With this out of the way, we need to say that the image quality delivered by the UE46C9000 is still very good indeed, provided that the material you’re watching doesn’t draw attention to the aforementioned smoothing process (or if the viewer simply doesn’t notice it). For example, CG animated films, which are almost always visibly grainless by their very nature, looked excellent. One of our favourite 2D animation discs, Ponyo (which actually does have some subtle digitally added grain, for aesthetic reasons) still looked wonderful. The clean look of the LED LCD TV and the absence of any noticeable black smearing added up to produce an impressive image.

Console Gaming

After engaging the [Game Mode] option, we gave some of our favourite Xbox 360 games a spin on the Samsung UE46C9000. Sadly, the flagship TV follows in the footsteps of other processing-heavy displays and does exhibit input lag. In both 2D and 3D display modes, we measured the lag as being around 47ms, which is enough to make games feel a little sluggish to users used to playing them on fast displays. However, things were by no means unplayable.

Conclusion

We were expecting the Samsung C9000 to simply be a thinner version of the step-down C8000 – a display which we weren’t totally enthusiastic about when we reviewed it in the Summer. As it happens, the UE46C9000 does manage to improve on some of the shortcomings of its cheaper sibling. In the review sample we received, panel uniformity was excellent. Furthermore, auto-dimming during dark scenes was no longer an issue, and there was no judder in 24p material (during 2D playback). Also, crosstalk in 3D material is greatly improved over the C8000 we reviewed back in May – although if this is the result of firmware upgrades, it’s possible that the C8000 will have the same performance now, too. Let’s also not forget about the wonderful Greyscale, Gamma and Colour performance, all of which lend on-screen images a heavy dose of depth and realism.

Unfortunately, the more expensive a display is, the harder it gets to tolerate shortcomings.

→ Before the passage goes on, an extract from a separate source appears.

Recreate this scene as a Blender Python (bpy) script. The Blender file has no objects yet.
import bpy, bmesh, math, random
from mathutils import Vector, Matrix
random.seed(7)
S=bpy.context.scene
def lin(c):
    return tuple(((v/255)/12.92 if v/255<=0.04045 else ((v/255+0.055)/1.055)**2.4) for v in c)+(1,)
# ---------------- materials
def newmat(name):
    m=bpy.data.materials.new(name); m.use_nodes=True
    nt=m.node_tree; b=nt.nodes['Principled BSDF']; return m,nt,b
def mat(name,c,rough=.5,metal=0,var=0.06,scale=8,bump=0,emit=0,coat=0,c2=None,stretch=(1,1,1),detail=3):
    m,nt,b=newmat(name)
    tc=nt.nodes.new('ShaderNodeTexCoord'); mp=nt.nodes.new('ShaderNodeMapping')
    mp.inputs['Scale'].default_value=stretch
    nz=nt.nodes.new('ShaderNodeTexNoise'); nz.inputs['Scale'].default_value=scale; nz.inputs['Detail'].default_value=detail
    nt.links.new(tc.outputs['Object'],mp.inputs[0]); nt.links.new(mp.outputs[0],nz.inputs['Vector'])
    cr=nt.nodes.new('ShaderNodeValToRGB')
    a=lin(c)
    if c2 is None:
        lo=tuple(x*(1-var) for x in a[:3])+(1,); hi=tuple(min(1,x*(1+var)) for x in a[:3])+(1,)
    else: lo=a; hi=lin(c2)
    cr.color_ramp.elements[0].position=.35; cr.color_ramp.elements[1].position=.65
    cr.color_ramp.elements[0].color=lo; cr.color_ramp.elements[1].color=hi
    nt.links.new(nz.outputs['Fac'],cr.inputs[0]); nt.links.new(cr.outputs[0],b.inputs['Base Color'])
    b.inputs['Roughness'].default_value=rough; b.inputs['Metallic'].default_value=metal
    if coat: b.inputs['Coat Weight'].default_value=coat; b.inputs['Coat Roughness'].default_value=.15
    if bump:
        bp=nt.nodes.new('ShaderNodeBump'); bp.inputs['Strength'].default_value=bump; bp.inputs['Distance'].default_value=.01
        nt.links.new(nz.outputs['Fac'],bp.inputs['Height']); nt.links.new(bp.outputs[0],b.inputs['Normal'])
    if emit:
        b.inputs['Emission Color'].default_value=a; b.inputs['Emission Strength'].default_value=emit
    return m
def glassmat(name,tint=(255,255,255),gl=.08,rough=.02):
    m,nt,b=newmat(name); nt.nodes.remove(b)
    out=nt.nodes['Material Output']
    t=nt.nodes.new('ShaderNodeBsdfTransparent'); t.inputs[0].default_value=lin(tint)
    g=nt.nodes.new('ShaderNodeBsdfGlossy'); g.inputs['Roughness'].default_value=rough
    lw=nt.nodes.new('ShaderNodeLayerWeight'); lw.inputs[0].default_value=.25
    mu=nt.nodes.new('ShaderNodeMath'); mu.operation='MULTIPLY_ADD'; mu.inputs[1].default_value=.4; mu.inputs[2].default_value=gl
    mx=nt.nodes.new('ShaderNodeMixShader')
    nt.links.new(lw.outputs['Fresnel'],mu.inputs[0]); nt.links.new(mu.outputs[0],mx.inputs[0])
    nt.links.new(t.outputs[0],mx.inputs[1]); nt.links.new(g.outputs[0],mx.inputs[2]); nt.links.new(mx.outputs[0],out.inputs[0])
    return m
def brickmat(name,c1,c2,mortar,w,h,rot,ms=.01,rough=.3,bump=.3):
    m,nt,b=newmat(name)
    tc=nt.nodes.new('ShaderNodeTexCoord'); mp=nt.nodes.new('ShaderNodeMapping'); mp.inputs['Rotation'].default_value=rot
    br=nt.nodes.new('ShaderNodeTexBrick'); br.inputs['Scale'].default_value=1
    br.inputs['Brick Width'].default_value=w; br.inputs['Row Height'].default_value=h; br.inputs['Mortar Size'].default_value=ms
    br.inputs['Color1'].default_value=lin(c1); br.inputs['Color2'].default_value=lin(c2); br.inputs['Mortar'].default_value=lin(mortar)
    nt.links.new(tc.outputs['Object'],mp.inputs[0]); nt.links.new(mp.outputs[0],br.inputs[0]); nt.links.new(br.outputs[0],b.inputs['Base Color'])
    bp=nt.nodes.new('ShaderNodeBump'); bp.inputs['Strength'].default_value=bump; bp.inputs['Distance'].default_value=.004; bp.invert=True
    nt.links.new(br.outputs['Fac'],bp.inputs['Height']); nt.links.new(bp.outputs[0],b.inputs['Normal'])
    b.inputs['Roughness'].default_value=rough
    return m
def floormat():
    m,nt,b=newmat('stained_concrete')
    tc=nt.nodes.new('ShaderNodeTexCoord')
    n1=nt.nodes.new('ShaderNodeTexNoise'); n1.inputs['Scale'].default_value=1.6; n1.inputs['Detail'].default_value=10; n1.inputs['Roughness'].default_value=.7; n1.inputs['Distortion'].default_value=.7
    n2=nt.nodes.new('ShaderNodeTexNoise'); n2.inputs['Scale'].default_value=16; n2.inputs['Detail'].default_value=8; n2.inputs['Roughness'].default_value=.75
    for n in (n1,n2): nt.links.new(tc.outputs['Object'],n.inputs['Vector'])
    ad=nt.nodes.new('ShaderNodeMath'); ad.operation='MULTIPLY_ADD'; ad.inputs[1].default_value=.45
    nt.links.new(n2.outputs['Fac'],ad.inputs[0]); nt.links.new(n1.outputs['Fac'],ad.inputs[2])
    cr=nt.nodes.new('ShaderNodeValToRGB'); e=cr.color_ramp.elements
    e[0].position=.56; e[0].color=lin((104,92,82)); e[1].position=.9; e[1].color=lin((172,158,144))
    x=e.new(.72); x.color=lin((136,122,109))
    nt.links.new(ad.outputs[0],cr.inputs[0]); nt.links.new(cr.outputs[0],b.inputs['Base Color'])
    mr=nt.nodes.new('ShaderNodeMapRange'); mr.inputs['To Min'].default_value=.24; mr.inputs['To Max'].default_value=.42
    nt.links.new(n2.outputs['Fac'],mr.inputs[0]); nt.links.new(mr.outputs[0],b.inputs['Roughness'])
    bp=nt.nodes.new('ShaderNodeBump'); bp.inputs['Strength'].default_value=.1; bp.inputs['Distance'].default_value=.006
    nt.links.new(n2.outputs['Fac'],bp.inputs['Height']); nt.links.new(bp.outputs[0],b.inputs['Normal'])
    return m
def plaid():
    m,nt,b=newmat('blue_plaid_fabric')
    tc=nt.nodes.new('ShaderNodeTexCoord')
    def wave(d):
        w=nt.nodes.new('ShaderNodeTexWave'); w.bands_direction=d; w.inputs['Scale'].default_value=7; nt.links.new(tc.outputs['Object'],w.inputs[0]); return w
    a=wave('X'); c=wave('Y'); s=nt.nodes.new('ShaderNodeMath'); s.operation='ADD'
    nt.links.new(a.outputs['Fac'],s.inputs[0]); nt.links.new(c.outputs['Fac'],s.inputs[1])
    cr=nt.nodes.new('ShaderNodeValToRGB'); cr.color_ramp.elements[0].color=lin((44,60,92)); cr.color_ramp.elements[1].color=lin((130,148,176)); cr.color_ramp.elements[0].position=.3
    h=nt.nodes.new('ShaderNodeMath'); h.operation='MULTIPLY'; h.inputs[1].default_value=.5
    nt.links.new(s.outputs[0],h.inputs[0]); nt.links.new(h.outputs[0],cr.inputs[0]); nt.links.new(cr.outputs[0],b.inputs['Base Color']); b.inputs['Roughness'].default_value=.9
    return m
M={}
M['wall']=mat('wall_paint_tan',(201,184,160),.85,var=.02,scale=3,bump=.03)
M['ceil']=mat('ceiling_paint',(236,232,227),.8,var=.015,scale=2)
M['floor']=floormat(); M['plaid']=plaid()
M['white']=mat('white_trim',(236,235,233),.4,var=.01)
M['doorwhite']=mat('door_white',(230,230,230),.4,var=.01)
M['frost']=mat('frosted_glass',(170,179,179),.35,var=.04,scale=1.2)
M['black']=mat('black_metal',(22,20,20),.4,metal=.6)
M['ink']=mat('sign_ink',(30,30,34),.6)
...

The customer isn’t given complete control over the annoying texture-blurring smoothing process, the touch-screen remote is frankly annoying (we opted to use the remote from a cheaper Samsung TV instead), there are still issues with 3D performance from Side-by-Side sources, and it’s not an ideal screen for gaming thanks to some input lag. Few HDTVs are worth £3000, but we don’t feel that Samsung has done everything in their power to justify such a high asking price.

Still, we’re impressed that crosstalk in 3D is kept to a surprising minimum compared to other LCD-based 3D sets we’ve seen, and we’re also glad to see that Samsung can produce an ultra-slim panel without obvious screen uniformity issues. As a result, we look forward to seeing improvement such as these (and fixes to the other issues we outlined) make their way onto cheaper Samsung HDTVs in the future… because Samsung has made some truly excellent value-for-money displays in the past.